MATERIAL PROVIDED
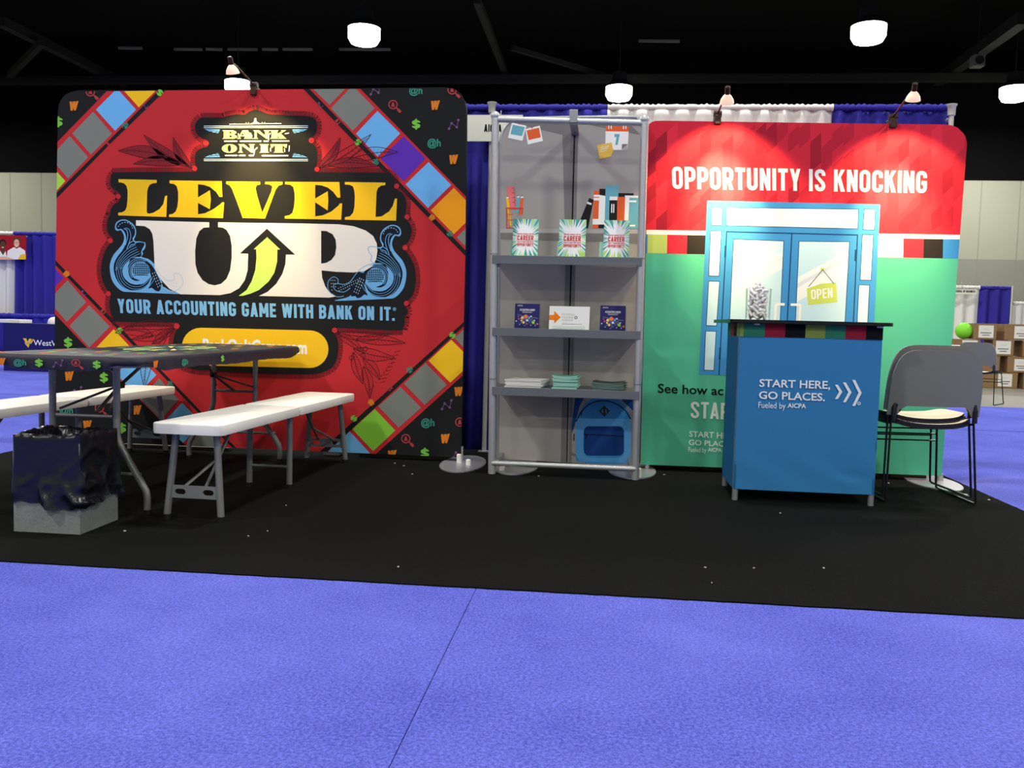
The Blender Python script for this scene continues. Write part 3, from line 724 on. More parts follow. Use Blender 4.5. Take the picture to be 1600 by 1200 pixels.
# wordmark: LEVEL UP
c1, c2 = crop(150, 250, .19163), crop(380, 250, .19165)
for g in (c1((185, 157), (497, 163), (497, 187), (462, 192), (440, 203), (427, 225), (419, 260), (415, 420), (420, 434), (435, 438), (470, 430), (520, 400), (550, 360), (565, 295), (582, 290), (575, 465), (183, 452), (183, 430), (215, 427), (240, 412), (253, 380), (259, 320), (260, 250), (250, 212), (232, 192), (205, 184), (187, 182)),
          c1((602, 167), (1027, 173), (1032, 302), (1008, 302), (980, 260), (930, 220), (880, 203), (833, 198), (833, 305), (930, 247), (938, 320), (930, 402), (833, 350), (833, 443), (890, 435), (960, 400), (1010, 365), (1030, 345), (1047, 345), (1037, 475), (597, 465), (597, 445), (628, 440), (652, 420), (666, 380), (672, 320), (672, 260), (660, 215), (640, 196), (602, 190)),
          c1((1063, 175), (1340, 178), (1340, 200), (1312, 206), (1303, 232), (1315, 290), (1357, 430)) + c2((230, 260), (240, 215), (215, 200), (180, 197), (180, 178), (322, 178), (322, 200), (290, 210), (265, 245), (180, 478)) + c1((1197, 473), (1150, 340), (1110, 235), (1090, 207), (1063, 195)),
          c2((343, 178), (785, 180), (793, 307), (770, 307), (735, 260), (690, 225), (640, 208), (588, 203), (588, 315), (690, 255), (695, 330), (690, 412), (588, 345), (588, 460), (650, 452), (720, 420), (775, 375), (790, 355), (808, 355), (800, 487), (340, 478), (340, 458), (378, 450), (403, 430), (416, 380), (421, 320), (420, 270), (410, 222), (385, 202), (343, 198)),
          c2((830, 180), (1160, 185), (1160, 205), (1125, 210), (1100, 228), (1088, 262), (1080, 465), (1130, 460), (1190, 420), (1220, 375), (1238, 315), (1255, 315), (1247, 495), (830, 487), (830, 467), (872, 459), (897, 430), (908, 380), (911, 300), (907, 250), (895, 215), (868, 203), (830, 200))):
    pr.poly(g, 'yellow', 6)
UP = c1((328, 492), (925, 508), (925, 550), (880, 552), (845, 580), (820, 640), (810, 740), (812, 850), (830, 920), (870, 980), (920, 1012), (970, 1022), (1020, 1010), (1065, 970), (1095, 900), (1108, 800), (1108, 700), (1095, 620), (1065, 570), (1035, 552), (997, 548), (997, 508)) + \
     c2((0, 512), (500, 518), (780, 525), (900, 540), (1000, 575), (1060, 620), (1090, 680), (1095, 740), (1085, 810), (1050, 870), (990, 905), (900, 917), (760, 912), (640, 900), (645, 960), (670, 1030), (700, 1075), (760, 1112), (700, 1122), (130, 1108), (200, 1075), (270, 1010), (320, 930), (345, 850), (350, 772), (425, 772), (195, 560)) + \
     c1((1175, 762), (1242, 765), (1238, 900), (1215, 980), (1170, 1045), (1100, 1085), (1010, 1102), (690, 1095), (600, 1050), (540, 985), (500, 930), (480, 880), (475, 760), (470, 660), (460, 600), (440, 565), (400, 540), (328, 535))
pr.poly(UP, 'white', 6, clip=False)
pr.poly(c2((637, 577), (680, 580), (730, 605), (755, 650), (760, 710), (750, 775), (720, 815), (680, 838), (637, 845)), 'black', 7)
pr.poly(c2((195, 628), (303, 730), (280, 730), (278, 830), (255, 920), (210, 990), (130, 1060), (60, 1090), (0, 1107)) + c1((1165, 1108), (1230, 1060), (1270, 990), (1300, 900), (1310, 800), (1308, 728), (1287, 728), (1400, 628)), 'arrow', 7)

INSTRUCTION
Each line of the data should be quoted exactly, with pictures left out.

TASK SOLUTION
The Blender Python script for this scene continues. Write part 3, from line 724 on. More parts follow. Use Blender 4.5. Take the picture to be 1600 by 1200 pixels.
# wordmark: LEVEL UP
c1, c2 = crop(150, 250, .19163), crop(380, 250, .19165)
for g in (c1((185, 157), (497, 163), (497, 187), (462, 192), (440, 203), (427, 225), (419, 260), (415, 420), (420, 434), (435, 438), (470, 430), (520, 400), (550, 360), (565, 295), (582, 290), (575, 465), (183, 452), (183, 430), (215, 427), (240, 412), (253, 380), (259, 320), (260, 250), (250, 212), (232, 192), (205, 184), (187, 182)),
          c1((602, 167), (1027, 173), (1032, 302), (1008, 302), (980, 260), (930, 220), (880, 203), (833, 198), (833, 305), (930, 247), (938, 320), (930, 402), (833, 350), (833, 443), (890, 435), (960, 400), (1010, 365), (1030, 345), (1047, 345), (1037, 475), (597, 465), (597, 445), (628, 440), (652, 420), (666, 380), (672, 320), (672, 260), (660, 215), (640, 196), (602, 190)),
          c1((1063, 175), (1340, 178), (1340, 200), (1312, 206), (1303, 232), (1315, 290), (1357, 430)) + c2((230, 260), (240, 215), (215, 200), (180, 197), (180, 178), (322, 178), (322, 200), (290, 210), (265, 245), (180, 478)) + c1((1197, 473), (1150, 340), (1110, 235), (1090, 207), (1063, 195)),
          c2((343, 178), (785, 180), (793, 307), (770, 307), (735, 260), (690, 225), (640, 208), (588, 203), (588, 315), (690, 255), (695, 330), (690, 412), (588, 345), (588, 460), (650, 452), (720, 420), (775, 375), (790, 355), (808, 355), (800, 487), (340, 478), (340, 458), (378, 450), (403, 430), (416, 380), (421, 320), (420, 270), (410, 222), (385, 202), (343, 198)),
          c2((830, 180), (1160, 185), (1160, 205), (1125, 210), (1100, 228), (1088, 262), (1080, 465), (1130, 460), (1190, 420), (1220, 375), (1238, 315), (1255, 315), (1247, 495), (830, 487), (830, 467), (872, 459), (897, 430), (908, 380), (911, 300), (907, 250), (895, 215), (868, 203), (830, 200))):
    pr.poly(g, 'yellow', 6)
UP = c1((328, 492), (925, 508), (925, 550), (880, 552), (845, 580), (820, 640), (810, 740), (812, 850), (830, 920), (870, 980), (920, 1012), (970, 1022), (1020, 1010), (1065, 970), (1095, 900), (1108, 800), (1108, 700), (1095, 620), (1065, 570), (1035, 552), (997, 548), (997, 508)) + \
     c2((0, 512), (500, 518), (780, 525), (900, 540), (1000, 575), (1060, 620), (1090, 680), (1095, 740), (1085, 810), (1050, 870), (990, 905), (900, 917), (760, 912), (640, 900), (645, 960), (670, 1030), (700, 1075), (760, 1112), (700, 1122), (130, 1108), (200, 1075), (270, 1010), (320, 930), (345, 850), (350, 772), (425, 772), (195, 560)) + \
     c1((1175, 762), (1242, 765), (1238, 900), (1215, 980), (1170, 1045), (1100, 1085), (1010, 1102), (690, 1095), (600, 1050), (540, 985), (500, 930), (480, 880), (475, 760), (470, 660), (460, 600), (440, 565), (400, 540), (328, 535))
pr.poly(UP, 'white', 6, clip=False)
pr.poly(c2((637, 577), (680, 580), (730, 605), (755, 650), (760, 710), (750, 775), (720, 815), (680, 838), (637, 845)), 'black', 7)
pr.poly(c2((195, 628), (303, 730), (280, 730), (278, 830), (255, 920), (210, 990), (130, 1060), (60, 1090), (0, 1107)) + c1((1165, 1108), (1230, 1060), (1270, 990), (1300, 900), (1310, 800), (1308, 728), (1287, 728), (1400, 628)), 'arrow', 7)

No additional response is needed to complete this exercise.